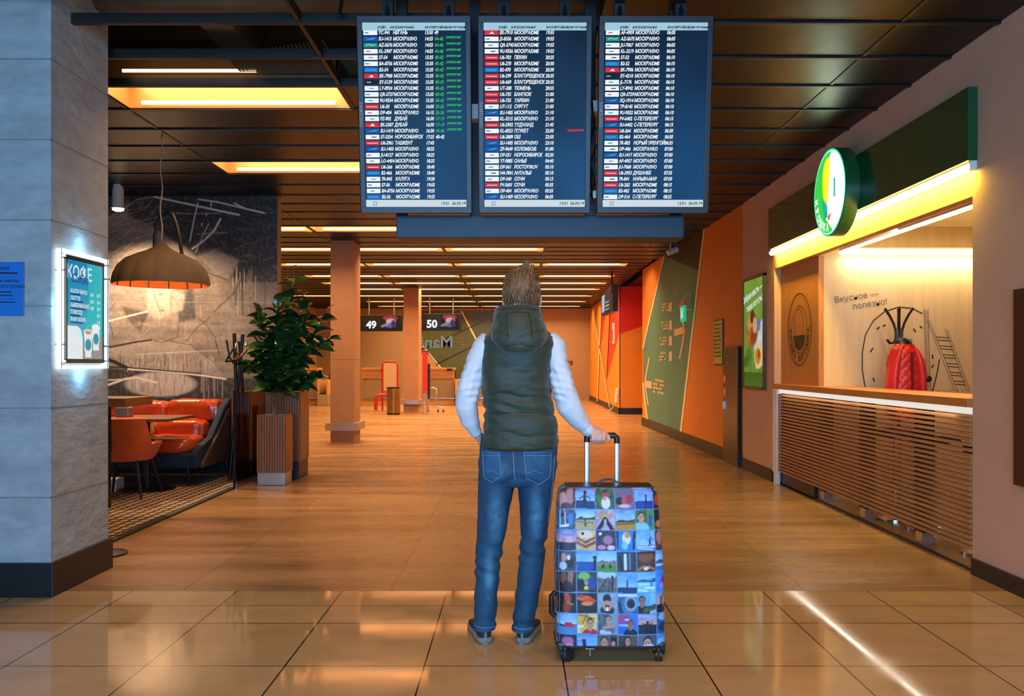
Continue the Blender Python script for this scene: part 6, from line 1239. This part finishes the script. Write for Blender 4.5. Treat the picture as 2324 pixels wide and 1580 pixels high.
M['redj'] = mat('red_quilted_nylon', 'd0231c', .4, noise_=(5, .12), bump=(30, .2, .004))
jme = remesh(jk, .009, 2, 'body', [M['redj']], lambda c: .006 * (abs(math.sin(c.x * 40 + c.z * 40)) ** .5 + abs(math.sin(c.x * 40 - c.z * 40)) ** .5) - .006 + .012 * noise.noise(c * 7)); link('body', jme, t)
for cl_, hw_ in (((2048, 2054, 2061, 2066, 2067, 2067, 2067), 11.5), ((2024, 2016, 2009, 2005, 2003, 2004, 2004), 10.5)):
    b = MB(); b.rings([[(Xk(x_) + hw_ / F * 7.75 * math.cos(2 * PI * j / 20) * w_, Yj - .05 + .07 * w_ * math.sin(2 * PI * j / 20), Zk(y) + .5 * hw_ / F * 7.75 * math.cos(2 * PI * j / 20) * (1 if cl_[0] < cl_[-1] else -1) * -w_ * (y < 815)) for j in range(20)] for x_, y, w_ in zip(cl_, (784, 796, 818, 850, 900, 935, 940), (.5, .8, 1, 1.05, .95, .85, .5))]); b.build('sleeve', M['redj'], t, SM)
b = MB(); b.rings([[(Xk(2036) + .075 * k * math.cos(2 * PI * j / 20), Yj + .02 + .05 * k * math.sin(2 * PI * j / 20), Zk(y)) for j in range(20)] for y, k in ((800, .7), (786, 1.1), (774, .9), (768, .5))]); b.build('collar', M['blackplastic'], t, SM)
b = MB(); b.box((Xk(2040) - .012, Yj - .118, Zk(940)), (Xk(2040) + .012, Yj - .100, Zk(800))); b.build('zip', mat('jacket_zip', '6a1512', .5), t)
b = MB(); b.ball((Xk(2076), Yj - .115, Zk(859)), (.028, .008, .03), 16); b.build('sleeve_badge', M['blackplastic'], t, SM)

# ---- food poster in a frame on the tan wall
def WR(x, y, lift=0): Y = XR * F / (x - CX); return Vector((XR - lift, Y, EYE - (y - HY) / F * Y))
ya, yb, za, zb_ = 9.72, 10.60, 1.005, 2.33
t = thing('poster_frame', 'tall framed poster of baked food on a green ground beside the kiosk', 'poster', (XR - .02, 10.16, 1.67))
f = MB()
for lo_, hi_ in (((XR - .04, ya, za), (XR, ya + .025, zb_)), ((XR - .04, yb - .025, za), (XR, yb, zb_)), ((XR - .04, ya, za), (XR, yb, za + .03)), ((XR - .04, ya, zb_ - .03), (XR, yb, zb_))): f.box(lo_, hi_)
f.build('frame', M['bronze'], t, bevel=.002)
cv2 = Canvas(80, 120, '5a8a2a'); cv2.grad('6f9a34', '4f7f24'); cv2.put(fnoise(120, 80, 3, 6, 77), '8fb84a', .5)
cv2.poly([(38, 62), (78, 45), (80, 96), (50, 100)], 'd8dce0', .9)
for i in range(8): cv2.seg((42 + i * 5, 60), (50 + i * 5, 98), 1.2, '9ab0c8', .7)
cv2.ell(34, 56, 24, 20, 'b8622c'); cv2.ell(28, 50, 14, 12, 'e0a060', .9); cv2.ell(40, 62, 14, 10, '8a3a1c', .8); cv2.ell(36, 42, 9, 8, '5a3a1a'); cv2.ell(46, 52, 9, 9, 'f0c890', .8); cv2.ell(20, 64, 8, 8, 'c87a3a'); cv2.put(fnoise(120, 80, 50, 34, 5) * (((cv2.x - 34) / 24) ** 2 + ((cv2.y - 56) / 20) ** 2 < 1), '4a2410', .35)
cv2.ell(60, 86, 16, 14, 'f0d080'); cv2.ell(58, 86, 11, 9, 'd08a3a'); cv2.ell(62, 84, 6, 5, 'b04a20'); cv2.ell(62, 52, 6, 7, '4a78c8', .9); cv2.ell(66, 66, 5, 4, 'e8e8f0', .8)
cv2.ell(22, 84, 12, 8, '3f7a20', .9); cv2.ell(10, 92, 10, 7, '2f6a1c', .9); cv2.grad('2a5f1c', '3a6f22', 104, 120)
M['posterm'] = glow_attr('poster_emissive_print', 'paint', .75)  # print colours go to emission
pp = painted_plane('print', cv2, (XR - .028, yb - .025, za + .03), rx, up, yb - ya - .05, zb_ - za - .06, M['posterm'], t)
tx = MB(); an = math.radians(9); d1 = rx * math.cos(an) + up * math.sin(an); u1 = up * math.cos(an) - rx * math.sin(an)
text('Добрая весть —', .108, (XR - .03, 10.20, 2.13), d1, u1, tx, 0, bold=.001, lift=.002); text('пора поесть!', .108, (XR - .03, 10.10, 2.01), d1, u1, tx, 0, bold=.001, lift=.002); tx.build('lettering', M['scr_white'], pp)

# ---- dark cabinet, evacuation plan, exit sign, painted signage, camera, gate sign
t = thing('fire_cabinet', 'tall glossy black cabinet with red stickers set against the orange wall', 'cabinet', (2.8, 11.15, 0))
y0c, y1c = 10.78, 11.52
b = MB(); b.box((2.77, y0c, .0), (2.812, y1c, 1.52)); b.build('body', mat('gloss_black_door', '14110e', .3, noise_=(5, .1), coat=.1), t, bevel=.004)
for z in (.93, 1.10):
    s = MB(); s.box((2.767, 11.34, z - .06), (2.77, 11.50, z + .06)); so_ = s.build('sticker', mat('sticker_red', 'd42a1c', .4, noise_=(10, .05)), t)
    s = MB(); quad(s, (2.767, 11.42, z), rx, up, -.05, -.04, -.01, .04, 0, .001); quad(s, (2.767, 11.42, z), rx, up, .015, -.04, .05, .04, 0, .001); s.build('pictogram', M['white'], so_)
s = MB(); s.box((2.755, 11.44, .70), (2.77, 11.47, .80)); s.build('handle', M['steel'], t)
def onB(Y, lift=0): return Vector((2.83 + KB * (Y - 10.75) - lift, Y, 0))
bd_ = (Vector((KB, 1, 0)) * -1).normalized()             # reading direction on the painted wall
def BP(x, y): p = WB(x, y); return p
t = thing('evacuation_plan', 'small framed yellow green evacuation plan on the orange wall', 'notice', BP(1633, 777))
c = BP(1633, 777); b = MB(); nrm = bd_.cross(Vector((0, 0, 1))); 
def pq(m, x0, z0, x1, z1, mi, l0, l1): m.prism([c + bd_ * a + up * d_ + nrm * l0 for a, d_ in ((x0, z0), (x1, z0), (x1, z1), (x0, z1))], nrm * (l1 - l0), mi)
pq(b, -.235, -.315, .235, .315, 0, 0, .02); b.build('frame', M['bronze'], t); b = MB(); pq(b, -.215, -.295, .215, .295, 0, .02, .023); bo_ = b.build('print', mat('yellow_green_print', 'b8b84a', .4, noise_=(8, .25)), t)
b = MB()
for i in range(9): quad(b, c + nrm * .023, bd_, up, -.19, .24 - i * .055, .19 - .1 * ((i * 3) % 4) / 3, .255 - i * .055, 0, .001)
for i in range(4): quad(b, c + nrm * .023, bd_, up, -.15 + i * .09, -.2, -.14 + i * .09, .2, 0, .0012)
b.build('plan_lines', M['ink'], bo_)
c = BP(1570, 703); t = thing('exit_sign', 'small green lit running-man exit sign on a bracket above the green wall panel', 'exit sign', c)
b = MB(); cb_ = c + nrm * .12; b.prism([cb_ + bd_ * a + up * d_ for a, d_ in ((-.14, -.19), (.14, -.19), (.14, .06), (-.14, .06))], nrm * .03); b.build('panel', glow('exit_green', lin('18b878'), 1.0), t)
b = MB(); b.prism([cb_ + bd_ * a + up * d_ for a, d_ in ((-.14, .06), (.14, .06), (.14, .15), (-.14, .15))], nrm * .03); b.build('housing', mat('exit_housing', 'b86a3a', .5), t); b = MB(); b.tube([c, c + nrm * .13 + up * .0, ], .008, 8); b.tube([cb_ + up * .15, cb_ + up * .22 + bd_ * .05, c + up * .22], .008, 8); b.build('bracket', M['white'], t, SM)
b = MB(); cf = cb_ + nrm * .031; shape(b, cf, bd_, up, [(-.05, -.13), (-.03, -.13), (0, -.08), (.03, -.14), (.05, -.13), (.02, -.05), (.06, -.03), (.055, -.015), (.015, -.02), (-.02, -.05)], 0, .001); shape(b, cf, bd_, up, ell(.03, .01, .018, .018, n=16), 0, .001); quad(b, cf, bd_, up, -.11, -.15, -.07, .03, 0, .001); b.build('pictogram', M['scr_white'], t)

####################

Print, exactly as written, the lines above from the first one to the one containing "b = MB(); b.ball((Xk(2076), Yj". Leave out pictures.

Continue the Blender Python script for this scene: part 6, from line 1239. This part finishes the script. Write for Blender 4.5. Treat the picture as 2324 pixels wide and 1580 pixels high.
M['redj'] = mat('red_quilted_nylon', 'd0231c', .4, noise_=(5, .12), bump=(30, .2, .004))
jme = remesh(jk, .009, 2, 'body', [M['redj']], lambda c: .006 * (abs(math.sin(c.x * 40 + c.z * 40)) ** .5 + abs(math.sin(c.x * 40 - c.z * 40)) ** .5) - .006 + .012 * noise.noise(c * 7)); link('body', jme, t)
for cl_, hw_ in (((2048, 2054, 2061, 2066, 2067, 2067, 2067), 11.5), ((2024, 2016, 2009, 2005, 2003, 2004, 2004), 10.5)):
    b = MB(); b.rings([[(Xk(x_) + hw_ / F * 7.75 * math.cos(2 * PI * j / 20) * w_, Yj - .05 + .07 * w_ * math.sin(2 * PI * j / 20), Zk(y) + .5 * hw_ / F * 7.75 * math.cos(2 * PI * j / 20) * (1 if cl_[0] < cl_[-1] else -1) * -w_ * (y < 815)) for j in range(20)] for x_, y, w_ in zip(cl_, (784, 796, 818, 850, 900, 935, 940), (.5, .8, 1, 1.05, .95, .85, .5))]); b.build('sleeve', M['redj'], t, SM)
b = MB(); b.rings([[(Xk(2036) + .075 * k * math.cos(2 * PI * j / 20), Yj + .02 + .05 * k * math.sin(2 * PI * j / 20), Zk(y)) for j in range(20)] for y, k in ((800, .7), (786, 1.1), (774, .9), (768, .5))]); b.build('collar', M['blackplastic'], t, SM)
b = MB(); b.box((Xk(2040) - .012, Yj - .118, Zk(940)), (Xk(2040) + .012, Yj - .100, Zk(800))); b.build('zip', mat('jacket_zip', '6a1512', .5), t)
b = MB(); b.ball((Xk(2076), Yj - .115, Zk(859)), (.028, .008, .03), 16); b.build('sleeve_badge', M['blackplastic'], t, SM)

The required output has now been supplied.